One of the best of these institutions was formed in Norway, in conformity with the royal rescript of the 23rd December, 1834. It is maintained, by voluntary contributions from seamen and others, by penalties arising from offences of seamen, and, in some measure, by Government aid. The claimants on this society are those seamen who, while employed, contribute regularly to its funds. Its affairs are managed by directors consisting chiefly of shipmasters. Seamen who, on foreign voyages, leave their vessels without permission of the master, lose any rights they may have acquired; while such of them as are entitled to claim, or their relicts, must prove to the satisfaction of the directors that they stand in need of aid. Shipwrecked seamen also receive aid from this society.
Institutions like these, combined with the course of examination required from all men holding responsible positions on board ship, tend materially to improve the condition of foreign seamen, and to give them advantages too long withheld from the British. These advantages, combined with the unwise protection afforded by the Navigation Laws to the shipowners and seamen of Great Britain, gave foreign nations, for a time, a decided superiority over them.
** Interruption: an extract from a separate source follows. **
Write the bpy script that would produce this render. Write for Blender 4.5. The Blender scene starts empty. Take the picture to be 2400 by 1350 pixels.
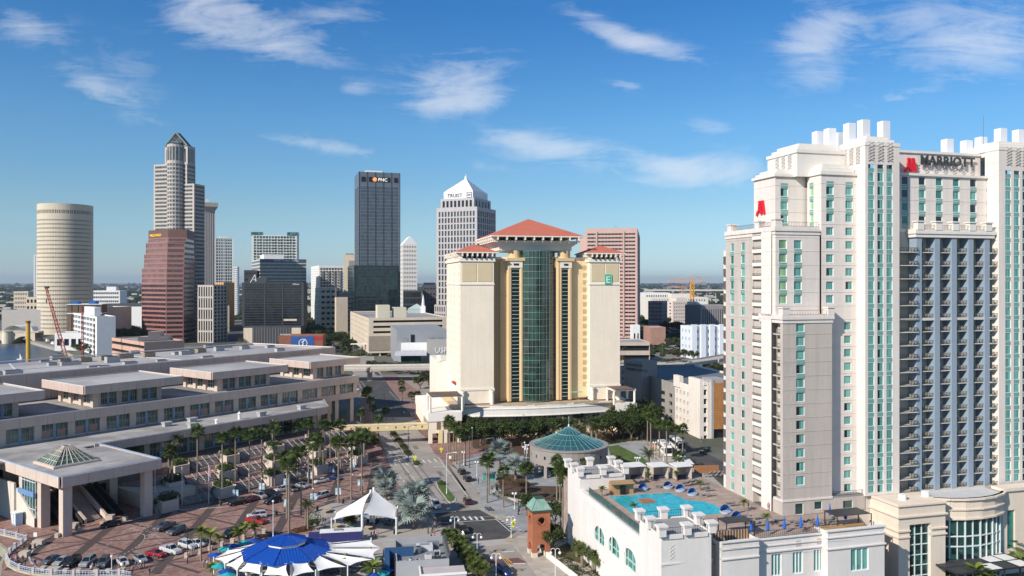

Indeed, it was found that during the first half of the present century neither the ships nor their crews kept pace with those of other maritime nations, till at length it became necessary to adopt measures, not merely for the improvement of the condition of our ships, but likewise for raising our seafaring population, by means of a sound education, to such a position as would enable them to compete successfully under all circumstances with the ships and seamen of other states.
Foreign Office circular of July 1, 1843.
Its value, though unfair and one-sided.
With that important object in view, the English Foreign Office issued a circular on the 1st July, 1843, to all our consuls abroad, requesting information respecting the conduct and character of British shipmasters and seamen frequenting foreign ports; the replies to which produced a large mass of valuable information, presented to Parliament in 1848.[20] But this information would have been still more valuable had it been obtained in a less one-sided and invidious manner. “I am particularly desirous,” remarks the writer of the circular, Mr. James Murray, “of gaining information in regard to instances which have come under your observation of the incompetency of British shipmasters to manage their vessels and their crews, whether arising from deficiency of knowledge of practical navigation and seamanship, or of moral character, particularly want of sobriety.... My object is to show the necessity for more authoritative steps on the part of Her Majesty’s Government to remedy what appears to be an evil, detrimental to, and seriously affecting the character of, our commercial marine, and therefore advantageous to foreign rivals, whose merchant vessels are said to be exceedingly well manned and navigated.”
Replies to circular.
Mr. Consul Booker.
With this assumption, that British ships and seamen did exhibit the inferiority suggested by the writer of the circular, it was but natural that the answers to it should, as a rule, be in conformity with the prejudged and premature opinions expressed in it. Voluminous documents poured in from the different consulates, and, certainly, some of them contained charges of the gravest character against the owners and crews of our merchant fleet. The first is a letter (11th July, 1843) from Vice-Consul Booker, at Cronstadt, who seems to have ransacked his archives, containing, as these did, the results of an experience of fifty-nine years—to discover materials whereon he could ground a charge against the British sailors; but, while admitting that drunkenness was their principal failing, and that it was “a rare circumstance that a master is unfit to clear his ship either inwards or outwards,” he added: “It does not happen above two or three times in the year, in which case I get hold of the mate, and no stoppage ensues; and, in the intermediate time, when the ship is loading, the master, if the worse for liquor, avoids the office.” Of the seamen he remarked: “The crews behave like too many common Englishmen; take their glass freely when they can get it, and sell or pawn their clothes when they have no money; get into scrapes on a Sunday night, and are brought before me on a Monday, lectured, and discharged.”